Good reading.
After I decide I’ll need a character, I typically use a random picker to give me a list of traits/hobbies/allergies/phobias, and I’ll see if any work for what I want out of the character. If it’s a marginal character, I’ll pick more freely. If there’s a specific/important reason for the character, I’ll be more selective and reselect until I get something closer. And, after I select, I will record them (I’ve got dossier files for each character) – this is perhaps the most critical, because if I work with the character later, I can keep him/her consistent.
At the threat of a mild spoiler, this process helped me this week, because a character needed to eat a lot of a particular food. As I was editing his dossier to make it his favourite, I noticed that I had previously made him allergic to it. This suddenly made the character richer in his personality for deliberately eating something he’s allergic to (and suffering the consequences of it later), and strengthened the plot a bit since I no longer had to make it ill-prepared food.

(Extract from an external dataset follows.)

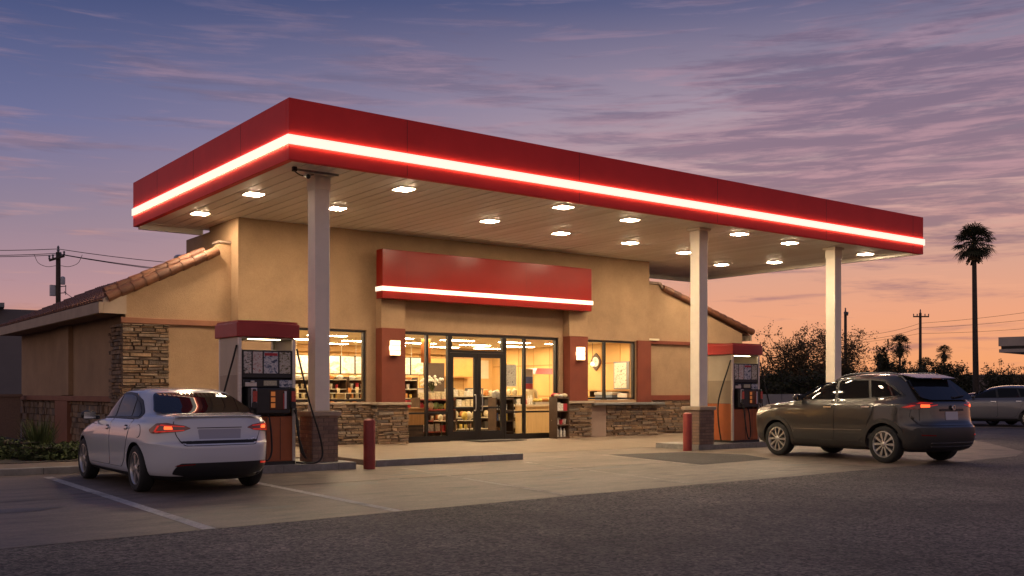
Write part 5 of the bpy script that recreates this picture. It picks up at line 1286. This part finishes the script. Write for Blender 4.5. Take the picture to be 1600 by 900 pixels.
for i in range(10):
    lab = 'backlit hanging menu board, %s from the left' % bl[i]
    if i == 0: bt['label'] = lab
    else:
        o = dup(bt, (12.5 + .495 * i, 27.5, 2.0), None, lab)
        for c in o.children:
            if c.name.startswith('menu_sheet'): c.data = c.data.copy(); c.data.materials[0] = menu_m[i % 3]
# display counter under the left window
t = thing('display_counter', 'long counter with glass top case behind the left window', 'counter', (13.8, 26, FZ)); MB().box(11.4, 15.6, 25.7, 26.5, FZ, 1.0).build('cabinet', wood_o, t); MB().box(11.38, 15.62, 25.66, 26.54, 1.002, 1.05).build('worktop', M('worktop', (.5, .4, .27), .4), t)
MB().box(11.5, 15.5, 25.8, 26.3, 1.42, 1.44).box(11.5, 11.53, 25.8, 26.3, 1.052, 1.419).box(15.47, 15.5, 25.8, 26.3, 1.052, 1.419).box(13.5, 13.53, 25.8, 26.3, 1.052, 1.419).build('case_frame', shelf_w, t); MB().box(11.53, 15.47, 25.79, 25.797, 1.06, 1.42).build('case_glass', clear, t)
stock('loaf', 'orange', 11.6, 15.4, 26.0, 1.052, .24, 'worktop inside the glass case', 130, 'goods in the glass case'); stock('cup', 'cream', 11.7, 15.3, 26.05, 1.442, .30, 'top of the glass case', 131, 'goods in the glass case')
# wooden counter just inside the first pane
t = thing('wood_counter', 'orange wood counter with dark base inside the pane left of the doors', 'counter', (14.4, 24.1, FZ)); MB().box(13.75, 14.98, 23.9, 24.5, .55, .98).build('front', wood_o, t); MB().box(13.76, 14.96, 23.93, 24.5, FZ, .548).build('base', wood_d, t); MB().box(13.7, 15.02, 23.86, 24.54, .982, 1.02).build('top', wood_o, t)
MB().box(13.76, 14.95, 23.915, 23.928, .50, .52).box(13.76, 14.95, 23.915, 23.928, .40, .42).build('groove', wire, t)
stock('carton', 'white', 13.85, 14.8, 24.2, 1.022, .2, 'top of the orange wood counter', 132, 'goods on the wood counter'); stock('bag', 'cream', 13.8, 14.9, 24.38, 1.022, .21, 'back of the orange wood counter', 133, 'goods on the wood counter')
# end display with flowers
shelf_unit('end_display', 'shelf display topped with white flowers left of the doors', 15.55, 16.85, 25.1, 25.6, (.3, .62, .95, 1.25), 1.3, M('shelf_red', (.30, .05, .03), .6))
for i, (z, kd, ik, nm) in enumerate(((.3, 'carton', 'white', 'bottom'), (.62, 'tin', 'cream', 'lower'), (.95, 'bag', 'green', 'middle'), (1.25, 'carton', 'cream', 'top'))): stock(kd, ik, 15.6, 16.8, 25.25, z, .18, '%s shelf of the flower display' % nm, 140 + i, 'goods on the flower display')
fl = thing('flower_bunch', 'bunch of white flowers in a pot on the shelf display', 'flowers', (16.2, 25.35, 1.25)); MB().lathe([(.10, 1.252), (.14, 1.46), (.13, 1.47)], (16.2, 25.42, 0), n=14).build('pot', M('pot', (.3, .24, .16), .6), fl, smooth=True)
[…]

So, for me, my process helps me, helps me have a diversity of characters with different traits, and it helps me when writing because it can fill in those awkward moments, like, when one character gives a gift to somebody else, where the friendship is deep, then what’s the gift?
My day job involves software so I have to be very rational, logical, and considering subtle nuances; this is something I carry over into my writing. So, maybe somebody else will find my process useful.